Anti-TV sentiment persisted throughout the 20th century, with a specific emphasis on the volume of hours watched by children and toddlers. Consider this age an early alarm bell against the perils of rampant screen time.

These days, though, it’s strange to think of television consumption — at any age — as more listless or damning than screen time via a phone, tablet or computer. Why? Well, we spend way more time on those screens: most estimates of average mobile screentime clock in at over three hours per day. We’re all acutely aware that we’ve fallen into an unhealthy rabbit hole with our iPhones; there are certainly enough articles written about our need for digital detox.

And kids are paying the price, too. After all, this is the era of the “iPad stare” (when young people look up from their screens, there’s sometimes a dazed look in their eyes).

How to Stop “Second Screening”

Mobile screen time, of course, hasn’t replaced TV screen time. It’s only added to it — and now, blended with it, creating a nightly blue-light-bonanza-binge that’s clearly interfering with our sleep and most likely intersecting with skyrocketing rates of social isolation and anxiety.

It’s left all of us in the peculiar position. What’s a viewer to do? I think it might be time for us to start prioritizing and power-ranking the various flavors of screen time.

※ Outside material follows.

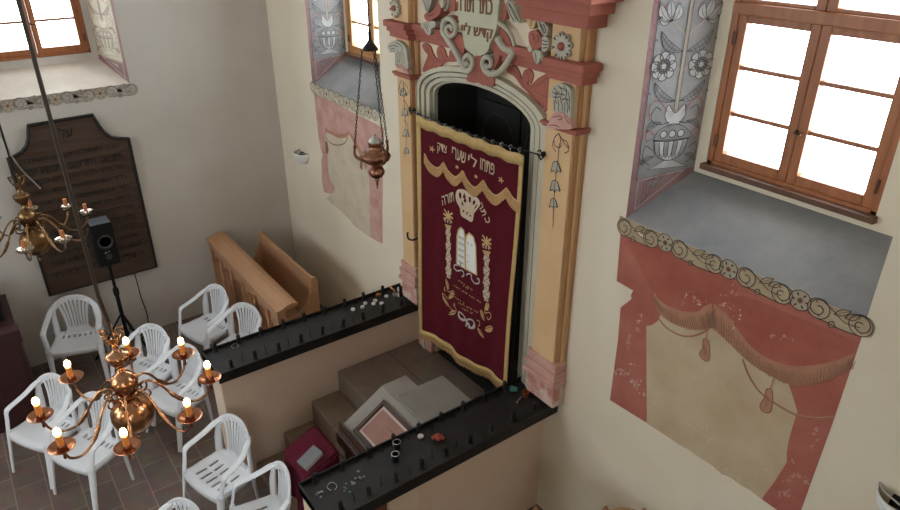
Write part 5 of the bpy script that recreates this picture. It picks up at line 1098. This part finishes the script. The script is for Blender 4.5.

Ditching screens entirely is a fool’s promise…impractical, if not impossible in the current landscape. But can you commit to using one screen at a time? Can you reserve certain screens for certain periods of the day? Can you promise to use your screens with actual intention, instead of as a means to pass the time or “relax”? (However good it may feel, checking your phone triggers a cortisol-release stress response in the body.)

One way to think about this: after you emerge from a flurry of Reels or emails, how do you feel? Refreshed, inspired? Animated to share what you saw with the person next to you? Do you cherish how you spent the last half hour? Would you do it again, just like that, if you could?

I can’t say I’ve ever felt that way after emerging from my phone (except, perhaps, if I’ve just finished reading an excellent article or playing a language-learning game or doing something else with a constructive endgame). But I did feel pretty good after watching certain 30-minute episodes of The Bear. Wouldn’t I be dishonoring a show with such thoughtful decision-making by simultaneously trying to replace the lost charger for my beard trimmer on Amazon?

Screen Time of a Different Stripe

Whatever TV’s reputation was in the back half of the last century, it’s now the clear lesser of two evils. It also has the potential — depending on what you choose to watch, how closely you choose to watch it and how this decision-making informs dollars spent by streamers — to educate, challenge, elevate, change and yes, relax us. To lift up our heads towards something better.

I understand the urge to keep a phone handy during live, monocultural events (e.g. sports games and awards shows) in order to keep up with “the conversation.” But ditching a phone in these situations can be quite rewarding too, affording you an opportunity to sink your teeth into the action — and remember why you even started caring about such content in the first place — or, perhaps, to properly share the experience with whoever is on the couch right next to you.

At the metaphysical level, I’d suppose that second-screening is a method of opting out of reality. It’s a typically end-of-day (or sick, or hungover) response protocol: The more I consume in this moment, the less I’ll have to feel. Bury me in loops and memes and subtitles. Forget about me, for the next little while. It’s an autonomic, submissive, physically-submersive doomscroll; most of us probably don’t even realize we’re doing it.

Your days — and evenings — deserve better than this. But until we, as an audience and a people, wake up, we’ll get more content designed for the same exact, pointless purpose.